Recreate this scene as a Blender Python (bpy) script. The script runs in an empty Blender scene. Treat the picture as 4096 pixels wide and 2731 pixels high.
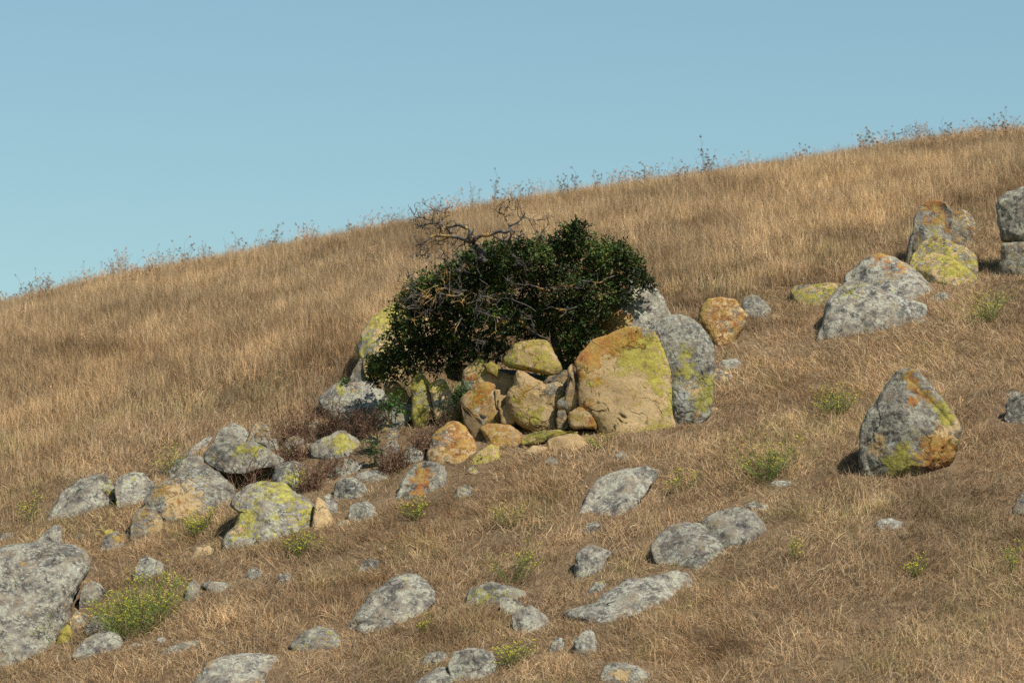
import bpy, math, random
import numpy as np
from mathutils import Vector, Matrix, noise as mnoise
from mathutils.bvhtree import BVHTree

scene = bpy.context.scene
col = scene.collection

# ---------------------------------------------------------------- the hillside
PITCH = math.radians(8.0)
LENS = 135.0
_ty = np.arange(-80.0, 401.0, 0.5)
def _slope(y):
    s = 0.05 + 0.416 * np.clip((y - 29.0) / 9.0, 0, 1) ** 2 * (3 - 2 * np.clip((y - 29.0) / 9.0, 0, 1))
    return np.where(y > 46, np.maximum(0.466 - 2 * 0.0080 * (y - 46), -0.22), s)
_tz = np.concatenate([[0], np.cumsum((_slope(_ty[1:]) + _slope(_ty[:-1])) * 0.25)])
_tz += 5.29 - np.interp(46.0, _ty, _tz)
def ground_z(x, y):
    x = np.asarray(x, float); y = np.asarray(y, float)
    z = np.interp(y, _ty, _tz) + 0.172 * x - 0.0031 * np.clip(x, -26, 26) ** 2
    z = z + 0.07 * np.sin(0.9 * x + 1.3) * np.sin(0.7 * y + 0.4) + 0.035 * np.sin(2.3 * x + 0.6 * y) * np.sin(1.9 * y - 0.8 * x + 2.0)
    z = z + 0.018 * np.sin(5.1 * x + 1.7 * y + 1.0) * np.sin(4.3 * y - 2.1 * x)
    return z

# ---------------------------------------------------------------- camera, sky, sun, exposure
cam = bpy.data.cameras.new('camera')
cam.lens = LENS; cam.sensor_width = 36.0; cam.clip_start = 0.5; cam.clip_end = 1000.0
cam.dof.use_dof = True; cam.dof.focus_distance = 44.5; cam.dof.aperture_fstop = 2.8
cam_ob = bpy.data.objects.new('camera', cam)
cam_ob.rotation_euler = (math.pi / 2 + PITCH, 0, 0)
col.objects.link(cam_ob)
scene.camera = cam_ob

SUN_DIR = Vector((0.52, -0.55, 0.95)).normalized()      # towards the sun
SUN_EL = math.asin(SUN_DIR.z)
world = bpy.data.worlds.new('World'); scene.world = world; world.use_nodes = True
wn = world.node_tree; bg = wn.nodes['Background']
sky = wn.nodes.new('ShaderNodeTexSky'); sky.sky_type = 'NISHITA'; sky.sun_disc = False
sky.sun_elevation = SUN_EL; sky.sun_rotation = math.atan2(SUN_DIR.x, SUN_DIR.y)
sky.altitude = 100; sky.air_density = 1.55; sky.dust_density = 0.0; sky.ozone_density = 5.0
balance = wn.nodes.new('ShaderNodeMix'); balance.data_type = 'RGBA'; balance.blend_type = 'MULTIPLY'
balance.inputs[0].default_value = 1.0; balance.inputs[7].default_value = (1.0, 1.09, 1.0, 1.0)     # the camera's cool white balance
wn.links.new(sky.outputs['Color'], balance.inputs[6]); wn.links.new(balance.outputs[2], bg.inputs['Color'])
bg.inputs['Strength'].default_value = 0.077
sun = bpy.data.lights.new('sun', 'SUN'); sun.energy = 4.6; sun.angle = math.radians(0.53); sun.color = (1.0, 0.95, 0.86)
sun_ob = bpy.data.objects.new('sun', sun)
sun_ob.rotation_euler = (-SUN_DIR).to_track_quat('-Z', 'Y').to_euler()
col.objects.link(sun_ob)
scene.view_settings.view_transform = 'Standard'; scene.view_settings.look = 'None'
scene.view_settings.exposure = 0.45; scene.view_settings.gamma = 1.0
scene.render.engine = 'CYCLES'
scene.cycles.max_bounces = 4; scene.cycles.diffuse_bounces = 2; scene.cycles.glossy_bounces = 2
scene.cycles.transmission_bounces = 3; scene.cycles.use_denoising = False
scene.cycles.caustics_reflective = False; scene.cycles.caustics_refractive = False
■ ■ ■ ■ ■
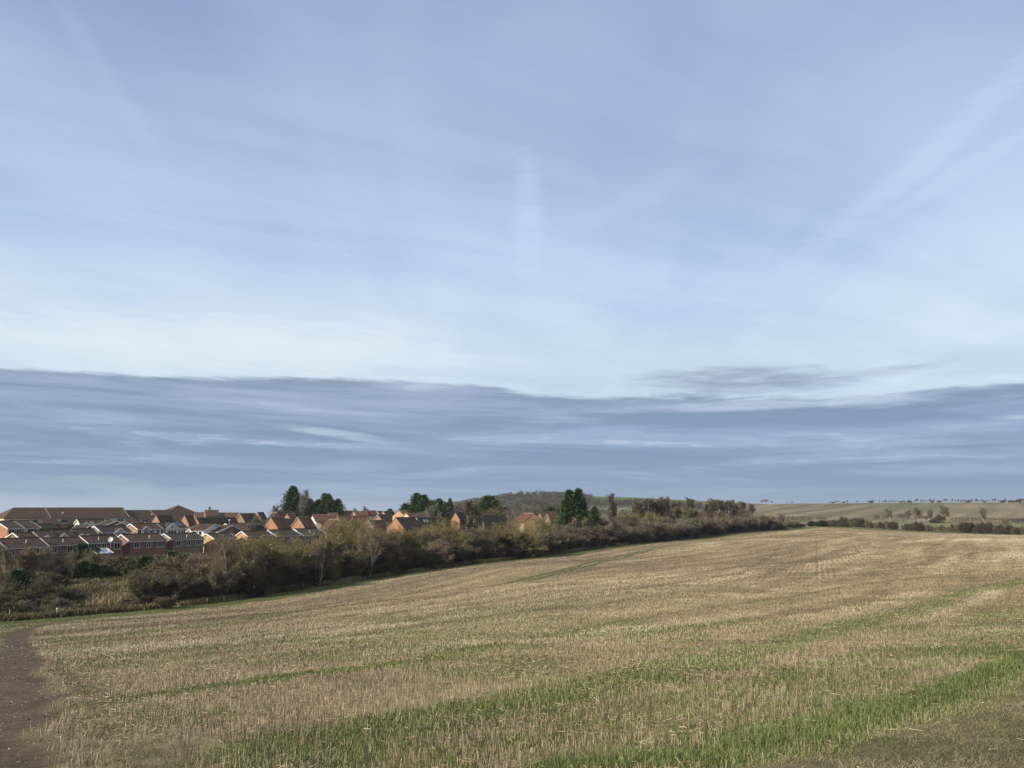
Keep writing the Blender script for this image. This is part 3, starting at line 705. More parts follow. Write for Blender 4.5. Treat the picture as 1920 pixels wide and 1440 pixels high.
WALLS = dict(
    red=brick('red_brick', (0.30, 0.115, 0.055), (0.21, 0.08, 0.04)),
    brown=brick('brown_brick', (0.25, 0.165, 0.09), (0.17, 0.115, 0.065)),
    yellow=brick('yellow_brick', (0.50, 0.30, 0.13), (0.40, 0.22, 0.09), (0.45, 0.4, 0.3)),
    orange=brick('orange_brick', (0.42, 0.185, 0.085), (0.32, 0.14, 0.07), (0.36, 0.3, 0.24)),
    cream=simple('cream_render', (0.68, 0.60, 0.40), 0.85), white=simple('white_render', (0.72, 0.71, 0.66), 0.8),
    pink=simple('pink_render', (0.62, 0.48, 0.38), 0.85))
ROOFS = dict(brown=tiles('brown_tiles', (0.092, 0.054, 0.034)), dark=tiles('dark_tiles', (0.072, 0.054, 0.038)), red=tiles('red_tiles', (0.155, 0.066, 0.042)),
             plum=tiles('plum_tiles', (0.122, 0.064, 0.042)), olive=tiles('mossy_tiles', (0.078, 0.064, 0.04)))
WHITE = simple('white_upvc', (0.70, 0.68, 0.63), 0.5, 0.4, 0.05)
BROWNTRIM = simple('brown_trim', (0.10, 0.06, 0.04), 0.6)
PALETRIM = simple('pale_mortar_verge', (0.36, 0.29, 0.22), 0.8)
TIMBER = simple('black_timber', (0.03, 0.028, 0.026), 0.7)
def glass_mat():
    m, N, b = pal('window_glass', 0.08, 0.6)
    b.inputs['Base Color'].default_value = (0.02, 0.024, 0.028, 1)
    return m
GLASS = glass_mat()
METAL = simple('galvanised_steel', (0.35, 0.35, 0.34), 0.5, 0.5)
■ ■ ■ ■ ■
[Description of the task] Leave out the pictures and give again exactly the lines from the one with "Recreate this scene" through the one with "col = scene.collection", and no others.

[The output]
Recreate this scene as a Blender Python (bpy) script. The script runs in an empty Blender scene. Treat the picture as 4096 pixels wide and 2731 pixels high.
import bpy, math, random
import numpy as np
from mathutils import Vector, Matrix, noise as mnoise
from mathutils.bvhtree import BVHTree

scene = bpy.context.scene
col = scene.collection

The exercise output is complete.